The version of history offered in these docs might sound pretty dismal—liberal democracy’s descent into mad bureaucratic despair. But then again there’s something thrilling about uncovering new connections, and therefore new horizons and perspectives. When I phoned Murch, the great film editor, to talk about Curtis, he resorted to the image of how the world must appear inside an egg from the point of view of the steadily developing chick. “At first it’s just yolk and white, and then the fetal chick takes form, continually nourished by the ever-depleting white surround, excreting waste all the while out to the edges of its existence. Toward the end there, things must begin to seem pretty dire and hopeless, the chick crushing against the limits of its world and veritably drowning in all the surrounding waste. But then, peck, peck, peck, somehow it breaks out into a whole new, wide, and previously undreamt-of universe.”

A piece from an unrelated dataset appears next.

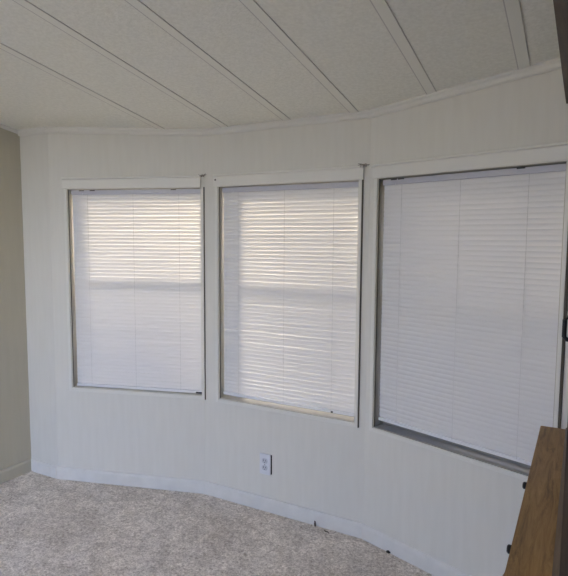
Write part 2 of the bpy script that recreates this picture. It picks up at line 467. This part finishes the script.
# ------------------------------------------------------------------ wooden hutch on the right
def hutch():
    y0, y1 = .70, 2.062          # body of the base
    xb = XR - .016               # back, clear of the baseboard
    h = empty('wooden_hutch', ((-.085 + xb) / 2, (y0 + y1) / 2, 0))
    tag(h, 'rustic brown wooden hutch with black pulls, standing against the right wall by the window', 'hutch')
    ox, oy = h.location.x, h.location.y
    def T(mb): bmesh.ops.translate(mb.bm, verts=mb.bm.verts[:], vec=(-ox, -oy, 0)); return mb
    # base carcass: sides, bottom, back, face frame posts
    mb = MB()
    mb.box(-.085, xb, y0, y0 + .03, .0, .818); mb.box(-.085, xb, y1 - .03, y1, .0, .818)
    mb.box(-.07, xb, y0 + .03, y1 - .03, .08, .10); mb.box(xb - .012, xb, y0 + .03, y1 - .03, .10, .818)
    mb.box(-.085, -.060, y0 + .03, y1 - .03, .0, .085)
    mb.box(-.085, -.060, y0 + .03, y1 - .03, .795, .818)
    mb.box(-.085, -.060, y0 + .03, y1 - .03, .625, .645)
    cs = [1.325, 1.705, .945]; sp = .40
    for yy in (1.515, 1.135): mb.box(-.085, -.060, yy - .02, yy + .02, .085, .795)
    mb.box(-.085, -.060, 1.89, y1 - .03, .085, .795)
    T(mb).build('carcass', M_woodz, h)
    # top: plank with a slightly projecting middle section
    f, b = -.101, xb
    poly = [(b, y0 - .018), (f - .009, y0 - .018), (f - .009, 1.075), (f - .006, 1.092), (f, 1.112), (f, y1 + .03), (b, y1 + .03)]
    T(MB().prism(poly, 2, .819, .85, .003)).build('top_board', M_wood, h)
    for cy in cs:
        d = T(MB().box(-.099, -.086, cy - .175, cy + .175, .655, .787, .003)).build('drawer_front', M_wood, h)
        kp = [(-.099, 0), (-.105, 0), (-.112, 0), (-.119, 0), (-.122, 0)]
        T(MB().tube([(x, cy, .795 - .012) for x, _ in kp], [.006, .006, .0105, .0105, .007], 14)).build('knob', M_black, d, True)
        mbd = MB().box(-.099, -.086, cy - .175, cy + .175, .10, .615, .003)
        mbd.box(-.105, -.099, cy - .175, cy - .120, .10, .615, .002); mbd.box(-.105, -.099, cy + .120, cy + .175, .10, .615, .002)
        mbd.box(-.105, -.099, cy - .120, cy + .120, .10, .16, .002); mbd.box(-.105, -.099, cy - .120, cy + .120, .555, .615, .002)
        d = T(mbd).build('cabinet_door', M_woodz, h)
        T(MB().tube([(-.105, cy + .148, .42), (-.113, cy + .148, .42), (-.120, cy + .148, .42), (-.123, cy + .148, .42)], [.006, .006, .0105, .007], 14)).build('knob', M_black, d, True)
    # upper cabinet
    u = -.006
    yu0, yu1 = y0 + .02, y1 + .012
    mb = MB()
    mb.box(u, xb, yu0, yu0 + .022, .851, 1.93); mb.box(u, xb, yu1 - .022, yu1, .851, 1.93)
    mb.box(xb - .010, xb, yu0 + .022, yu1 - .022, .851, 1.93)
    mb.box(u + .02, xb - .01, yu0 + .022, yu1 - .022, 1.91, 1.93)
    T(mb).build('upper_case', M_wooddz, h)
    for z in (.851, 1.20, 1.55): T(MB().box(u + .022, xb - .011, yu0 + .0225, yu1 - .0225, z, z + .02)).build('shelf', M_woodd, h)
    # moulded foot of the upper cabinet on the top board
    prof = [(u - .016, .8505), (u - .016, .858), (u - .011, .863), (u - .011, .869), (u - .006, .874), (u, .880), (u, .8505)]
    T(MB().prism([(p[0], p[1]) for p in prof], 1, yu0, yu1)).build('base_moulding', M_woodm, h)
    # glazed doors of the upper cabinet
    wdt = (yu1 - yu0 - .05) / 3
    for k in range(3):
        a = yu0 + .025 + k * wdt + .002; b_ = a + wdt - .004
        mb = MB(); q = .05
        mb.box(u, u + .018, a, a + q, .886, 1.90, .002); mb.box(u, u + .018, b_ - q, b_, .886, 1.90, .002)
        mb.box(u, u + .018, a + q, b_ - q, .886, .945, .002); mb.box(u, u + .018, a + q, b_ - q, 1.84, 1.90, .002)
        d = T(mb).build('glass_door', M_wooddz, h)
        T(MB().box(u + .008, u + .011, a + q - .004, b_ - q + .004, .94, 1.845)).build('door_pane', M_glass, d)
        yh = (b_ - .025) if k != 1 else (a + .345 if False else b_ - .025)
        zc = 1.335
        pts = [(u, yh, zc - .021), (u - .012, yh, zc - .021), (u - .017, yh, zc - .016), (u - .017, yh, zc + .016), (u - .012, yh, zc + .021), (u, yh, zc + .021)]
        T(MB().tube(pts, .0042, 10)).build('pull', M_black, d, True)
    # cornice
    prof = [(u, 1.925), (u - .018, 1.925), (u - .024, 1.935), (u - .036, 1.950), (u - .066, 1.952), (u - .066, 1.99), (xb, 1.99), (xb, 1.932), (u, 1.932)]
    T(MB().prism(prof, 1, yu0 - .02, yu1 + .02)).build('cornice', M_woodm, h)
hutch()

# ------------------------------------------------------------------ small bits at the skirting and in the corners
def blob(name, loc, size, label, cat, seed, m=M_dirt, rz=0):
    t = bmesh.new(); bmesh.ops.create_icosphere(t, subdivisions=2, radius=1)
    rr = random.Random(seed); off = Vector((rr.random() * 9, rr.random() * 9, 0))
    for v in t.verts:
        k = 1 + .55 * noise.noise(v.co * 1.6 + off)
        v.co = Vector((v.co.x * size[0] * k, v.co.y * size[1] * k, v.co.z * size[2] * k))
    mb = MB(); mb._merge(t)
    return tag(mb.build(name, m, loc=loc, rz=rz, smooth=True), label, cat)
blob('dirt_clump', (-1.164, 2.5085, .011), (.006, .004, .016), 'small dark dirt clump standing against the baseboard below the middle window', 'debris', 3)
mb = MB().tube([(-.022, .004, 0), (-.006, -.004, .003), (.008, .003, .002), (.02, -.002, .001)], [.0016, .0032, .0028, .0014], 7)
tag(mb.build('twig', M_dirt, loc=(-1.085, 2.478, .0035), rz=-.4, smooth=True), 'short dark twig lying on the beige carpet near the middle baseboard', 'debris')
blob('black_scrap', (-.750, 2.450, .007), (.010, .006, .007), 'tiny black scrap on the carpet by the right baseboard', 'debris', 9, M_black)

def cobweb(P, along, z, seed, label):
    rr = random.Random(seed); mb = MB()
    for k in range(16):
        a = Vector((P[0] + along * rr.uniform(-.030, .030), P[1] - .0215 - rr.random() * .004, z + rr.uniform(-.003, .011)))
        b = Vector((P[0] + along * rr.uniform(-.018, .018), P[1] - .0215 - rr.random() * .004, z + rr.uniform(-.010, .006)))
        mb.tube([a, (a + b) / 2 + Vector((0, -.001, -.003)), b], .0011, 5)
    return tag(mb.build('cobweb', M_cob), label, 'cobweb')
M_cob = mat('dusty_web', (.27, .245, .215), .95, .05)
cobweb((-1.885, 2.538), 1, 1.848, 4, 'dusty cobweb in the wall corner between the left and middle window headers')
cobweb((-.932, 2.532), 1, 1.849, 5, 'dusty cobweb in the wall corner between the middle and right window headers')

# ------------------------------------------------------------------ outside
struct(MB().box(-30, 30, -30, 30, -.9, -.8).build('ground_outside', M_ext))

# unseen blocker added to shade the lower blinds; gap lights the middle one
saz, sel = radians(50), radians(20)
sdir = Vector((-sin(saz) * cos(sel), cos(saz) * cos(sel), sin(sel)))
struct(MB().box(-9, -3.35, 3.85, 3.95, -.8, 1.98).box(-2.6, 2.5, 3.85, 3.95, -.8, 2.25).build('sun_blocker', M_ext))
sl = bpy.data.lights.new('sun', 'SUN'); sl.energy = SUN; sl.angle = radians(25); sl.color = (1, .85, .66)
so = bpy.data.objects.new('sun', sl); COL.objects.link(so); so.rotation_euler = sdir.to_track_quat('Z', 'Y').to_euler()

# ------------------------------------------------------------------ light: sky only, with portals at the openings
wd = bpy.data.worlds.new('sky'); S.world = wd; wd.use_nodes = True; nt = wd.node_tree
bg = nt.nodes['Background']; sky = nt.nodes.new('ShaderNodeTexSky')
sky.sky_type = 'NISHITA'; sky.sun_disc = False; sky.sun_elevation = sel; sky.sun_rotation = -saz
sky.air_density = 1.2; sky.dust_density = 1.3; sky.ozone_density = 1.2
tn = nt.nodes.new('ShaderNodeMix'); tn.data_type = 'RGBA'; tn.blend_type = 'MULTIPLY'; tn.inputs[0].default_value = 1
tn.inputs[7].default_value = (.93, .89, 1.24, 1)
nt.links.new(sky.outputs[0], tn.inputs[6]); nt.links.new(tn.outputs[2], bg.inputs['Color']); bg.inputs['Strength'].default_value = SKY
def portal(name, loc, rz, sx, sy, flip=False):
    ld = bpy.data.lights.new(name, 'AREA'); ld.shape = 'RECTANGLE'; ld.size = sx; ld.size_y = sy
    ld.cycles.is_portal = True
    o = bpy.data.objects.new(name, ld); COL.objects.link(o); o.location = loc
    # area lights shine along local -Z : turn it to face into the room
    o.rotation_euler = (radians(90) if not flip else radians(-90), 0, rz)
    return o
for i, (P, Q, hl) in enumerate(((A, B, W1), (B, C, W2), (C, D, W3))):
    a, ln = frame(P, Q); s = (hl[0] + hl[1]) / 2; d = .13
    portal('daylight_window', (P[0] + s * cos(a) - d * sin(a), P[1] + s * sin(a) + d * cos(a), (ZB + ZT) / 2), a, hl[1] - hl[0], ZT - ZB, True)
portal('daylight_door', ((px0 + px1) / 2, YB - .14, pz / 2), 0, px1 - px0, pz, False)

o = portal('daylight_roof', ((SX0 + SX1) / 2, (SY0 + SY1) / 2, ceil((SY0 + SY1) / 2) + SD + .01), 0, SX1 - SX0, SY1 - SY0)
o.rotation_euler = (-math.atan(.168), 0, 0)

# ------------------------------------------------------------------ camera
yaw, pit, rol = radians(28.4255), radians(5.1419), radians(.3512)
F = Vector((-sin(yaw) * cos(pit), cos(yaw) * cos(pit), -sin(pit)))
R = Vector((cos(yaw), sin(yaw), 0)); U = R.cross(F)
R2 = R * cos(rol) + U * sin(rol); U2 = -R * sin(rol) + U * cos(rol)
cd = bpy.data.cameras.new('camera'); co = bpy.data.objects.new('camera', cd); COL.objects.link(co)
mw = Matrix((R2, U2, -F)).transposed().to_4x4(); mw.translation = Vector((0, 0, 1.5)); co.matrix_world = mw
cd.sensor_fit = 'HORIZONTAL'; cd.sensor_width = 36; cd.lens = 550 / 568 * 36; cd.clip_start = .02
S.camera = co
S.view_settings.view_transform = 'Standard'; S.view_settings.look = 'None'
S.view_settings.exposure = EXPO; S.view_settings.gamma = 1; S.view_settings.use_curve_mapping = False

“Exactly!” Curtis shot back excitedly when I related the image to him. “Because, contrary to the aspirations of the managers, the world is not predictable, it is unpredictable, and our job is to change it. The managed world is an attempt to stop history—but you can’t do that. The most exciting thing to say to people right now—and this is where we hope to end up by the conclusion of the evening—the most exciting thing to say is, ‘Look, history is dynamic.’ And the point is to shape history once again—it’s a call to arms! ­Personally, I’m fed up with dark pessimism. It’s time to be optimistic.”